Gegenüber von Stalins Kulturpalasts ragt der Zlota 44 mehr als 190 Meter in den Himmel. Der segelförmige Wohnturm wurde von dem Architekten Daniel Libeskind entworfen und ist ein Symbol für das neue Warschau, eine turbokapitalistische Stadt, die sich an sich selbst berauscht. In einer Wohnung, die für Veranstaltungen reserviert ist, blickt man aus bodentiefen Fenstern auf die Metropole, es gibt Sekt. Über die Quadratmeterpreise möchte der Makler nicht sprechen, aber der Käufer habe das höchste Schlafzimmer Europas, sagt er. Viele Wohnungen sind immer noch erhältlich.

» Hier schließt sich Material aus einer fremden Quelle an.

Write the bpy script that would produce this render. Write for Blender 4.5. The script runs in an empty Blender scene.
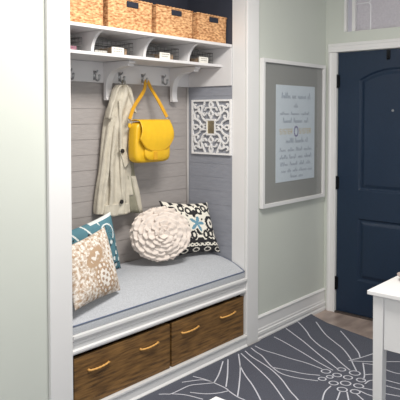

Das verrät viel über Warschau: Nur wenige haben vom wirtschaftlichen Erfolg Polens profitiert, die Löhne wurden kaum angehoben, die Preise hingegen sind gestiegen. Ein Angestellter in einem Café verdient zwei Euro die Stunde.

Gerade von den Glastürmen aus hat Warschau das Gesicht einer dynamischen Stadt: Anzugträger hasten über die Straßen, der Verkehr pulsiert. Es gibt 30 Schauspielbühnen, etliche Museen. Stiftungen setzen sich mit Stadtkultur und -entwicklung auseinander, populär sind Stacja Muranow oder Bec Zmiana. Sie regen Initiativen an, wie etwa die Belebung des Weichselufers. Am Stadtstrand auf der Ostseite des Flusses finden nun Konzerte statt, was jedoch nicht darüber hinwegtäuschen kann, dass seit der Machtübernahme von PiS eine andere Richtung vorgegeben wird.